The age of copyright trolls?

Robert Zelnick, an attorney at McDermott Will & Emery, recently wrote an interesting article on Righthaven LLC, a company that buys up copyrights and then licenses them to, or threatens legal action against, organizations and individuals that post them on the web. This article about the new “copyright troll” is interesting and illuminating. There are, however, a few oversimplifications and at least one point overlooked. First, “don’t copy” is just too simple a solution. As an expert witness in copyright litigation, I know that things can look the same without being copied. Also, there are the fair use exceptions that leave lots of wiggle room. So even if someone doesn’t copy at all, there’s a chance of being hit with a lawsuit because two texts are surprisingly similar.
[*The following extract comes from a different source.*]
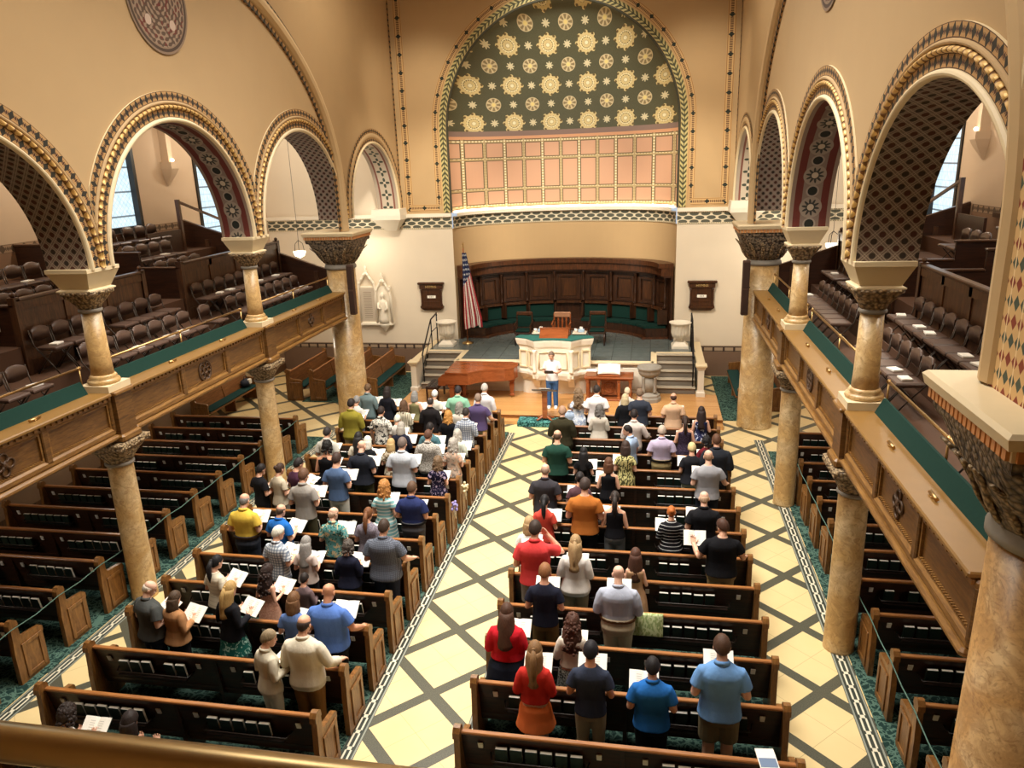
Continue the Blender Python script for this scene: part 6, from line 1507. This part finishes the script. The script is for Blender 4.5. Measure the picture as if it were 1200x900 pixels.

And not copying at all means society will lose important works of commentary, satire, and news.

Second, Zelnick doesn’t foresee the possible ultimate business model of Righthaven. While I don’t agree or disagree with Righthaven’s motives, I believe I see where they’re going. Jerome Lemelson was perhaps the first patent troll, but definitely the first to reach $1 billion in personal fortune from his effort. My understanding is that he started by bringing actions against small companies that could not easily defend themselves and Japanese companies that didn’t understand U.S. patent law. These companies saw his royalty fees as small compared to the costs of hiring lawyers to study and defend the patent infringement suits he brought. After amassing a huge war chest, Lemelson went after bigger and bigger companies and sought bigger and bigger payments. The more capital he had, the easier it was to win these battles.

While Righthaven will probably never collect the multimillion dollar awards that Lemelson did, consider that nearly everyone in the world writes. There are thousands of novelists, thousands of journalists, thousands of researchers, and millions of bloggers. And copyright also applies to artists, filmmakers, and computer programmers. Righthaven, and companies like it, can potentially collect more than Lemelson even hoped for, and at less expense.

I believe that Righthaven and its business model should not be underestimated. The solution to protecting yourself is more complex than simply not copying. The exciting part is that this new business model will create new areas of legal effort and will require the best technology to allow the protection of both copyrights and free speech.